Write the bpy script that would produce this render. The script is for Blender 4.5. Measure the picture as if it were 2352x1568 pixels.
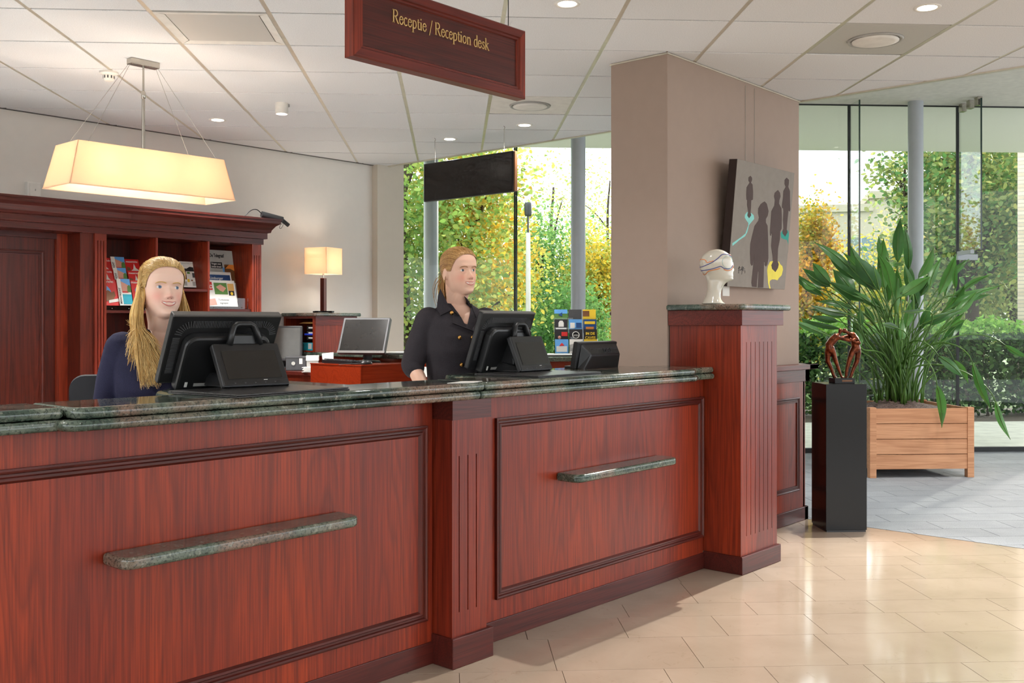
import bpy, bmesh, math, random
import numpy as np
from mathutils import Vector, Matrix
R = math.radians
scene = bpy.context.scene
for _o in list(bpy.data.objects):
    bpy.data.objects.remove(_o, do_unlink=True)
# world frame: X runs along the reception desk, Y runs from the desk front towards the back wall, Z is up
# ------------------------------------------------------------------ camera
CAM = Vector((-3.1675, -2.9258, 1.37)); VIEW = R(41.63); FPX = 2300.0
cam_data = bpy.data.cameras.new('camera'); cam = bpy.data.objects.new('camera', cam_data)
scene.collection.objects.link(cam); scene.camera = cam
cam.location = CAM; cam.rotation_euler = (R(90), 0, VIEW - R(90))
cam_data.sensor_width = 36.0; cam_data.lens = FPX / 2352 * 36.0; cam_data.shift_y = -41.0 / 2352
cam_data.clip_end = 400
# ------------------------------------------------------------------ world, sun, exposure
world = bpy.data.worlds.new('sky'); scene.world = world; world.use_nodes = True
bg = world.node_tree.nodes['Background']; bg.inputs[0].default_value = (0.92, 0.965, 1.0, 1); bg.inputs[1].default_value = 2.3
def lamp(name, kind, loc, energy, color=(1, 1, 1), rot=None, parent=None, **kw):
    d = bpy.data.lights.new(name, kind); d.energy = energy; d.color = color
    for k, v in kw.items(): setattr(d, k, v)
    o = bpy.data.objects.new(name, d); scene.collection.objects.link(o); o.location = loc
    if rot: o.rotation_euler = rot
    if parent: o.parent = parent
    return o
def sun_rot(az, el):  # az: direction the light comes from
    v = Vector((math.cos(az) * math.cos(el), math.sin(az) * math.cos(el), math.sin(el)))
    return v.to_track_quat('Z', 'Y').to_euler()
lamp('sun', 'SUN', (20, 1, 8), 3.5, (1.0, 0.93, 0.82), rot=sun_rot(R(2.3), R(14.8)), angle=R(2.6))
scene.view_settings.view_transform = 'Standard'; scene.view_settings.look = 'None'
scene.view_settings.exposure = 0.45; scene.view_settings.gamma = 1.0; scene.view_settings.use_curve_mapping = False
scene.cycles.max_bounces = 6; scene.cycles.diffuse_bounces = 4; scene.cycles.glossy_bounces = 3; scene.cycles.transmission_bounces = 4; scene.cycles.transparent_max_bounces = 10
scene.cycles.use_adaptive_sampling = True; scene.cycles.adaptive_threshold = 0.06; scene.cycles.adaptive_min_samples = 12
scene.cycles.caustics_reflective = False; scene.cycles.caustics_refractive = False
WARM = (1.0, 0.87, 0.74); NEUT = (1.0, 0.975, 0.945)
# ------------------------------------------------------------------ view helpers (where a seen point stands at a given real depth / plane)
_F = Vector((math.cos(VIEW), math.sin(VIEW), 0)); _R = Vector((math.sin(VIEW), -math.cos(VIEW), 0))
def _ray(x, y): return _F + _R * ((x - 1176.0) / FPX) + Vector((0, 0, (743.0 - y) / FPX))
def at(x, y, D): return CAM + _ray(x, y) * D
def on_z(x, y, z): r = _ray(x, y); return CAM + r * ((z - CAM.z) / r.z)
def on_y(x, y, Y): r = _ray(x, y); return CAM + r * ((Y - CAM.y) / r.y)
def on_x(x, y, X): r = _ray(x, y); return CAM + r * ((X - CAM.x) / r.x)
S2 = math.sqrt(0.5)
def GW(gx, gy, z=0.0): return Vector(((gx + gy) * S2, (gy - gx) * S2, z))   # the building's diagonal grid
# ------------------------------------------------------------------ mesh helpers
class MB:
    def __init__(s): s.v = []; s.f = []; s.mi = []; s.cur = 0
    def add(s, vs, fs):
        o = len(s.v); s.v.extend(tuple(p) for p in vs)
        for f in fs: s.f.append(tuple(i + o for i in f)); s.mi.append(s.cur)
        return s
    def box(s, x0, x1, y0, y1, z0, z1):
        vs = [(x0,y0,z0),(x1,y0,z0),(x1,y1,z0),(x0,y1,z0),(x0,y0,z1),(x1,y0,z1),(x1,y1,z1),(x0,y1,z1)]
        return s.add(vs, [(0,3,2,1),(4,5,6,7),(0,1,5,4),(1,2,6,5),(2,3,7,6),(3,0,4,7)])
    def hexa(s, vs): return s.add(vs, [(0,3,2,1),(4,5,6,7),(0,1,5,4),(1,2,6,5),(2,3,7,6),(3,0,4,7)])
    def prism(s, poly, z0, z1):           # poly counter-clockwise in XY
        n = len(poly); vs = [(p[0],p[1],z0) for p in poly] + [(p[0],p[1],z1) for p in poly]
        fs = [tuple(range(n-1,-1,-1)), tuple(range(n,2*n))] + [(i,(i+1)%n,n+(i+1)%n,n+i) for i in range(n)]
        return s.add(vs, fs)
    def extrude(s, poly, a, b, fn):       # poly 2-D profile (p,q) swept from a to b; fn(p,q,t) -> xyz
        n = len(poly); vs = [fn(p,q,a) for p,q in poly] + [fn(p,q,b) for p,q in poly]
        return s.add(vs, [tuple(range(n-1,-1,-1)), tuple(range(n,2*n))] + [(i,(i+1)%n,n+(i+1)%n,n+i) for i in range(n)])
    def loft(s, rings, cap=True, close=True):
        n = len(rings[0]); vs = [p for r in rings for p in r]; fs = []
        for k in range(len(rings)-1):
            for i in range(n if close else n-1):
                j = (i+1) % n; fs.append((k*n+i, k*n+j, (k+1)*n+j, (k+1)*n+i))
        if cap and close:
            fs.append(tuple(range(n-1,-1,-1))); fs.append(tuple(range((len(rings)-1)*n, len(rings)*n)))
        return s.add(vs, fs)
    def tube(s, path, r, n=8, cap=True, flat=1.0):
        path = [Vector(p) for p in path]; m = len(path)
        rr = r if isinstance(r, (list, tuple)) else [r]*m
        t0 = (path[1]-path[0]).normalized(); up = Vector((0,0,1)) if abs(t0.z) < .9 else Vector((1,0,0))
        a = t0.cross(up).normalized(); rings = []
        for i, p in enumerate(path):
            t = (path[min(i+1,m-1)] - path[max(i-1,0)])
            t = t.normalized() if t.length > 1e-9 else t0
            a = (a - t*a.dot(t)); a = a.normalized() if a.length > 1e-6 else t.orthogonal().normalized()
            b = t.cross(a)
            rings.append([p + a*(math.cos(k*2*math.pi/n)*rr[i]) + b*(math.sin(k*2*math.pi/n)*rr[i]*flat) for k in range(n)])
        return s.loft(rings, cap)
    def lathe(s, prof, n=24, c=(0,0), arc=2*math.pi):
        rings = [[(c[0]+r*math.cos(k*arc/n), c[1]+r*math.sin(k*arc/n), z) for k in range(n)] for r, z in prof]
        return s.loft(rings)
    def ball(s, c, rx, ry=None, rz=None, n=12, m=8):
        ry = ry or rx; rz = rz or rx; rings = []
        for i in range(1, m):
            a = math.pi*i/m - math.pi/2
            rings.append([(c[0]+rx*math.cos(a)*math.cos(k*2*math.pi/n), c[1]+ry*math.cos(a)*math.sin(k*2*math.pi/n), c[2]+rz*math.sin(a)) for k in range(n)])
        o = len(s.v); s.loft(rings, cap=False); s.v += [(c[0],c[1],c[2]-rz),(c[0],c[1],c[2]+rz)]
        b, t = len(s.v)-2, len(s.v)-1; L = o+(m-2)*n
        for k in range(n):
            s.f.append((b, o+(k+1)%n, o+k)); s.mi.append(s.cur); s.f.append((t, L+k, L+(k+1)%n)); s.mi.append(s.cur)
        return s
    def xf(s, M):
        s.v = [tuple(M @ Vector(p)) for p in s.v]; return s
    def mesh(s, name, mats, smooth=False):
        me = bpy.data.meshes.new(name); me.from_pydata(s.v, [], s.f); me.update()
        for m in (mats if isinstance(mats, (list, tuple)) else [mats]): me.materials.append(m)
        if any(s.mi): me.polygons.foreach_set('material_index', s.mi)
        if smooth: me.polygons.foreach_set('use_smooth', [True]*len(s.f))
        return me
    def build(s, name, mats, parent=None, loc=None, rot=None, smooth=False, bevel=0, seg=2, auto=None):
        o = bpy.data.objects.new(name, s.mesh(name, mats, smooth or bool(auto))); scene.collection.objects.link(o)
        if loc is not None: o.location = loc
        if rot is not None: o.rotation_euler = rot
        if parent is not None: o.parent = parent
        if bevel:
            b = o.modifiers.new('bevel', 'BEVEL'); b.width = bevel; b.segments = seg; b.limit_method = 'ANGLE'; b.angle_limit = R(40)
        if auto: sharpen(o.data, auto)
        return o
def sharpen(me, deg):
    bm = bmesh.new(); bm.from_mesh(me)
    for e in bm.edges:
        if len(e.link_faces) == 2 and e.calc_face_angle(0) > R(deg): e.smooth = False
    bm.to_mesh(me); bm.free()
def tag(o, label=None, cat=None, group=None, kind=None):
    if label: o['label'] = label
    if cat: o['category'] = cat
    if group: o['group'] = group
    if kind: o['kind'] = kind
    return o
def thing(name, label, cat, loc=(0,0,0), rz=0.0, group=None):
    o = bpy.data.objects.new(name, None); scene.collection.objects.link(o); o.empty_display_size = .1
    o.location = loc; o.rotation_euler = (0, 0, rz); return tag(o, label, cat, group)
def struct(o): o['kind'] = 'structure'; return o
def copy_tree(o, parent=None):
    c = o.copy(); scene.collection.objects.link(c); c.parent = parent
    for ch in list(o.children): copy_tree(ch, c)
    return c
def inst(proto, parent, loc=None, rot=None, name=None):
    c = proto.copy(); scene.collection.objects.link(c)
    if parent is not None: c.parent = parent
    if loc is not None: c.location = loc
    if rot is not None: c.rotation_euler = rot
    return c
def bx(name, m, x0, x1, y0, y1, z0, z1, parent=None, bevel=0, **k):
    return MB().box(x0, x1, y0, y1, z0, z1).build(name, m, parent, bevel=bevel, **k)
def clip(poly, a, b, c):                  # keep a*x+b*y<=c
    out = []
    for i in range(len(poly)):
        p, q = poly[i], poly[(i+1) % len(poly)]; dp = a*p[0]+b*p[1]-c; dq = a*q[0]+b*q[1]-c
        if dp <= 0: out.append(p)
        if (dp < 0) != (dq < 0) and dp != dq:
            t = dp/(dp-dq); out.append((p[0]+(q[0]-p[0])*t, p[1]+(q[1]-p[1])*t))
    return out
def area2(poly): return abs(sum(p[0]*q[1]-q[0]*p[1] for p, q in zip(poly, poly[1:]+poly[:1])))/2
def catmull(pts, n=6):
    pts = [Vector(p) for p in pts]; out = []
    P = [pts[0]*2-pts[1]] + pts + [pts[-1]*2-pts[-2]]
    for i in range(1, len(P)-2):
        a, b, c, d = P[i-1], P[i], P[i+1], P[i+2]
        for k in range(n):
            t = k/n; out.append(0.5*((2*b)+(c-a)*t+(2*a-5*b+4*c-d)*t*t+(3*b-a-3*c+d)*t**3))
    return out + [pts[-1]]
def text_mesh(name, body, size, m, parent, origin, xdir, ydir, align='LEFT', depth=.0008, sx=1.0, bold=0.0):
    cu = bpy.data.curves.new(name, 'FONT'); cu.body = body; cu.size = size; cu.align_x = align; cu.extrude = depth; cu.offset = bold
    cu.resolution_u = 3
    t = bpy.data.objects.new(name, cu); scene.collection.objects.link(t)
    me = bpy.data.meshes.new_from_object(t.evaluated_get(bpy.context.evaluated_depsgraph_get()))
    bpy.data.objects.remove(t); bpy.data.curves.remove(cu)
    X = Vector(xdir).normalized(); Y = Vector(ydir).normalized(); Z = X.cross(Y)
    M = Matrix.Translation(Vector(origin)) @ Matrix((X, Y, Z)).transposed().to_4x4() @ Matrix.Diagonal((sx, 1, 1, 1))
    me.transform(M); me.materials.clear(); me.materials.append(m); me.name = name
    o = bpy.data.objects.new(name, me); scene.collection.objects.link(o); o.parent = parent; return o
def remeshed(mb, voxel, smooth=4, fac=.5):
    me = mb.mesh('tmp', []); o = bpy.data.objects.new('tmp', me); scene.collection.objects.link(o)
    r = o.modifiers.new('r', 'REMESH'); r.mode = 'VOXEL'; r.voxel_size = voxel; r.use_smooth_shade = True
    if smooth: sm = o.modifiers.new('s', 'SMOOTH'); sm.factor = fac; sm.iterations = smooth
    out = bpy.data.meshes.new_from_object(o.evaluated_get(bpy.context.evaluated_depsgraph_get()))
    bpy.data.objects.remove(o); bpy.data.meshes.remove(me); return out
def mesh_obj(name, me, m, parent=None, loc=None, rot=None):
    me.name = name; me.materials.clear(); me.materials.append(m)
    o = bpy.data.objects.new(name, me); scene.collection.objects.link(o)
    if parent is not None: o.parent = parent
    if loc is not None: o.location = loc
    if rot is not None: o.rotation_euler = rot
    return o
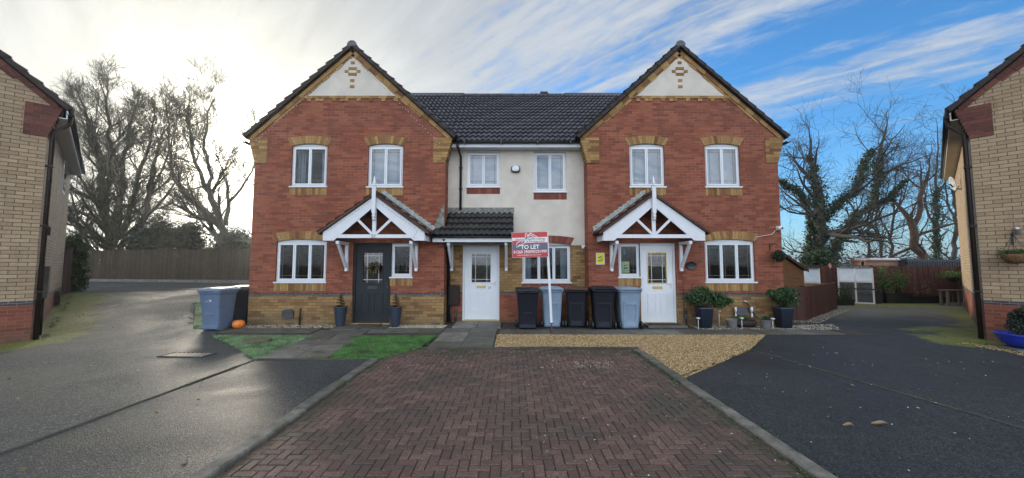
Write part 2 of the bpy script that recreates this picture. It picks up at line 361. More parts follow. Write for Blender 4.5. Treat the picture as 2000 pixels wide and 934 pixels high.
def m_tarmac(name, wet, base, moss_fn=None, yard=None, hi=4.2):
    m, nt, n, l, p = newmat(name); o = posn(nt)
    vo = n.new('ShaderNodeTexVoronoi'); vo.inputs['Scale'].default_value = 95; l.new(o, vo.inputs['Vector'])
    sp = n.new('ShaderNodeSeparateColor'); l.new(vo.outputs['Color'], sp.inputs[0])
    chip = ramp(nt, sp.outputs[0], [(0, tuple(x * .45 for x in base)), (.6, base), (.9, tuple(x * 2.0 for x in base)), (1, tuple(min(.4, x * hi) for x in base))])
    big = noise(nt, o, .55, 6, .62, .6)
    c = mixc(nt, 1, chip, ramp(nt, big, [(.3, (.62, .62, .62)), (.7, (1.25, 1.25, 1.25))]), 'MULTIPLY')
    fin = noise(nt, o, 7, 6, .7)
    c = mixc(nt, .4, c, ramp(nt, fin, [(.3, (.5, .5, .5)), (.7, (1.4, 1.4, 1.4))]), 'MULTIPLY')
    if yard:   # paler tone painting sunlight onto the far end of the drive
        sy = n.new('ShaderNodeSeparateXYZ'); l.new(o, sy.inputs[0])
        k = mrange(nt, mth(nt, 'ADD', sy.outputs[1], mth(nt, 'MULTIPLY', mth(nt, 'SUBTRACT', noise(nt, o, .8, 6, .7), .5), 2.5)), 10.4, 13.0)
        c = mixc(nt, mth(nt, 'MULTIPLY', k, .85), c, ramp(nt, fin, [(.3, (.10, .105, .08)), (.7, (.20, .20, .16))]))
    if moss_fn:
        s = n.new('ShaderNodeSeparateXYZ'); l.new(o, s.inputs[0]); msk = moss_fn(nt, s.outputs[0], s.outputs[1])
        edge = mth(nt, 'ADD', msk, mth(nt, 'MULTIPLY', mth(nt, 'SUBTRACT', noise(nt, o, 1.6, 7, .72), .5), 2.0))
        mc = ramp(nt, noise(nt, o, 30, 5), [(.35, (.07, .08, .012)), (.65, (.26, .29, .045))])
        c = mixc(nt, mth(nt, 'MULTIPLY', mth(nt, 'MULTIPLY', mrange(nt, edge, .40, .75), mrange(nt, noise(nt, o, 11, 6, .75), .34, .52, .35, 1)), .85), c, mc)
    l.new(c, p.inputs['Base Color'])
    l.new(mrange(nt, big, .3, .7, wet[0], wet[1]), p.inputs['Roughness'])
    p.inputs['Specular IOR Level'].default_value = wet[2]
    h = mth(nt, 'ADD', vo.outputs['Distance'], mth(nt, 'MULTIPLY', noise(nt, o, 200, 3), .5))
    l.new(bump(nt, h, wet[3], .008, bump(nt, noise(nt, o, 2.5, 3), .25, .05)), p.inputs['Normal'])
    return m
def seg_mask(pts, w):
    """distance-from-line masks: 1 on the line, 0 beyond w"""
    def f(nt, x, y):
        outv = None
        for (x0, y0), (x1, y1) in pts:
            dx, dy = x1 - x0, y1 - y0; L = math.hypot(dx, dy); ux, uy = dx / L, dy / L
            al_ = mth(nt, 'ADD', mth(nt, 'MULTIPLY', mth(nt, 'SUBTRACT', x, x0), ux), mth(nt, 'MULTIPLY', mth(nt, 'SUBTRACT', y, y0), uy))
            t = mth(nt, 'MINIMUM', mth(nt, 'MAXIMUM', al_, 0.0), L)
            ex = mth(nt, 'SUBTRACT', mth(nt, 'SUBTRACT', x, x0), mth(nt, 'MULTIPLY', t, ux)); ey = mth(nt, 'SUBTRACT', mth(nt, 'SUBTRACT', y, y0), mth(nt, 'MULTIPLY', t, uy))
            d = mth(nt, 'SQRT', mth(nt, 'ADD', mth(nt, 'MULTIPLY', ex, ex), mth(nt, 'MULTIPLY', ey, ey)))
            k = mth(nt, 'SUBTRACT', 1.0, mth(nt, 'DIVIDE', d, w), True)
            outv = k if outv is None else mth(nt, 'MAXIMUM', outv, k)
        return outv
    return f
# ------------------------------------------------------------------ ground
def sheet(name, xs, ys, mat, dz=0.0, keep=None):
    mb = MB(); mb.v = [(x, y, gz(x, y) + dz) for y in ys for x in xs]; nx = len(xs)
    for j in range(len(ys) - 1):
        for i in range(nx - 1):
            if keep and not keep((xs[i] + xs[i + 1]) / 2, (ys[j] + ys[j + 1]) / 2): continue
            mb.face((j * nx + i, j * nx + i + 1, j * nx + nx + i + 1, j * nx + nx + i), 0, .5, True)
    o = mb.build(name, mat); o['kind'] = 'structure'; return o
def lin(a, b, st): n = max(1, int(round((b - a) / st))); return [a + (b - a) * i / n for i in range(n + 1)]
gm, nt, n_, l_, p_ = newmat('rough_grass_field')
c = ramp(nt, noise(nt, posn(nt), .6, 8, .7), [(.3, (.035, .045, .02)), (.7, (.09, .10, .045))]); l_.new(c, p_.inputs[0]); p_.inputs['Roughness'].default_value = .95
sheet('ground', [-900, -300, -100] + lin(-50, 50, 1.0) + [100, 300, 900], [-900, -300, -60] + lin(-20, 60, 1.0) + [100, 300, 900], gm, -.03)
M['tar_l'] = m_tarmac('damp_tarmac', (.44, .66, .34, 1.0), (.054, .060, .059), seg_mask([((-9.7, 7.8), (-12.2, 10.6)), ((-12.2, 10.6), (-15.7, 13.9))], 1.35))
M['tar_r'] = m_tarmac('dark_tarmac', (.52, .74, .32, .35), (.027, .030, .034), seg_mask([((10.6, 8.3), (16.0, 13.4)), ((12.2, 15.9), (16.5, 15.7)), ((9.4, 7.9), (10.6, 9.3)), ((12.5, 15.6), (16.5, 14.6))], 1.35), True, 2.6)
M['tar_b'] = m_tarmac('bay_tarmac', (.48, .68, .34, 1.0), (.042, .046, .047), None)
KW = .14
sheet('left_driveway', lin(-34, -4.31, .5) , lin(-2.2, 26, .5), M['tar_l'], 0, lambda x, y: not (x > -6.9 and y > 10.2))
sheet('parking_bay', [-4.27, -2.28 - KW / 2], [-2.2, 6.47], M['tar_b'], 0)
sheet('right_driveway', [2.28 + KW / 2] + lin(2.6, 34, .7), lin(-2.2, 19, .5), M['tar_r'], 0, lambda x, y: not (x < 7.1 and y > 10.2))
sheet('road', lin(-34, 34, 2), lin(-30, -2.2, 1.5), M['tar_r'], 0)
M['slab'] = m_rnd('paving_slab', [(0, (.085, .082, .075)), (.6, (.125, .12, .108)), (1, (.19, .185, .16))], .62, 3.5, .55, .3, 60, moss=.12)
M['kerbm'] = m_rnd('concrete_kerb', [(0, (.095, .090, .078)), (1, (.165, .155, .135))], .85, 7, .9, .4, 60, moss=.10)
M['kerbd'] = m_rnd('pin_kerb', [(0, (.045, .046, .040)), (1, (.08, .078, .065))], .8, 5, .6, .4, 60, moss=.14)
M['dirt'] = m_plain('damp_soil', (.042, .038, .030), .9, var=.5, scale=6, bmp=.7, bscale=40)
# kerbs
mb = MB()
def kerb_run(mb, x, y0, y1, w, top, step=.914):
    y = y0
    while y < y1 - .05:
        e = min(y + step, y1); j = random.uniform(-.006, .006); t = top + random.uniform(-.005, .005)
        prof = [(x - w / 2 + j, -.05), (x + w / 2 + j, -.05), (x + w / 2 + j, t - .014), (x + w / 2 - .014 + j, t), (x - w / 2 + .014 + j, t), (x - w / 2 + j, t - .014)]
        mb.prism(prof, y + .003, e - .003, 0); y = e
kerb_run(mb, -2.28, -2.2, 6.41, KW, .045); kerb_run(mb, 2.30, -2.2, 7.1, KW, .045)
x = -1.70
while x < 2.3:
    e = min(x + .914, 2.36); mb.box(x + .003, e - .003, 7.20, 7.27, -.05, .045 + random.uniform(-.006, .006), 1); x = e
mb.build('concrete_kerbs', [M['kerbm'], M['kerbd']])['kind'] = 'structure'
mb = MB(); kerb_run(mb, -4.29, -2.2, 6.47, .05, .014)
xs = [(4.46, 7.16), (4.72, 5.4), (4.95, 3.79), (5.3, 1.2), (5.6, -2.0)]
for (a, b), (c_, d) in zip(xs, xs[1:]): mb.beam((a, b, .0), (c_, d, .0), .04, .018)
mb.beam((-4.27, 6.49, .0), (-2.3, 6.49, .0), .05, .03)
mb.build('edging_strips', M['kerbd'])['kind'] = 'structure'
# herringbone block paving
mb = MB(); X0, X1, Y0, Y1 = -2.28 + KW / 2 + .005, 2.30 - KW / 2 - .005, -2.0, 7.195; g = .084; gap = .0032
def block(x0, x1, y0, y1):
    if x1 < X0 or x0 > X1 or y1 < Y0 or y0 > Y1: return
    x0, x1, y0, y1 = max(x0 + gap * .9, X0), min(x1 - gap * .9, X1), max(y0 + gap * 1.7, Y0), min(y1 - gap * 1.7, Y1)
    if x1 - x0 < .012 or y1 - y0 < .012: return
    t = .012 + random.uniform(-.002, .0022) + .010 * mnoise.noise(Vector((x0 * .7, y0 * .7, 3))); b = .005; r = random.random(); B = len(mb.v); tx = random.uniform(-.0015, .0015); ty = random.uniform(-.0015, .0015)
    mb.v += [(x0, y0, -.02), (x1, y0, -.02), (x1, y1, -.02), (x0, y1, -.02), (x0, y0, t - b), (x1, y0, t - b), (x1, y1, t - b), (x0, y1, t - b),
             (x0 + b, y0 + b, t - tx - ty), (x1 - b, y0 + b, t + tx - ty), (x1 - b, y1 - b, t + tx + ty), (x0 + b, y1 - b, t - tx + ty)]
    for k in range(4):
        k2 = (k + 1) % 4; mb.face((B + k, B + k2, B + 4 + k2, B + 4 + k), 0, r); mb.face((B + 4 + k, B + 4 + k2, B + 8 + k2, B + 8 + k), 0, r)
    mb.face((B + 8, B + 9, B + 10, B + 11), 0, r)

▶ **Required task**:
Scan the records above and report how many lines include the word "picture", without any other text.

▶ **Result below**:
2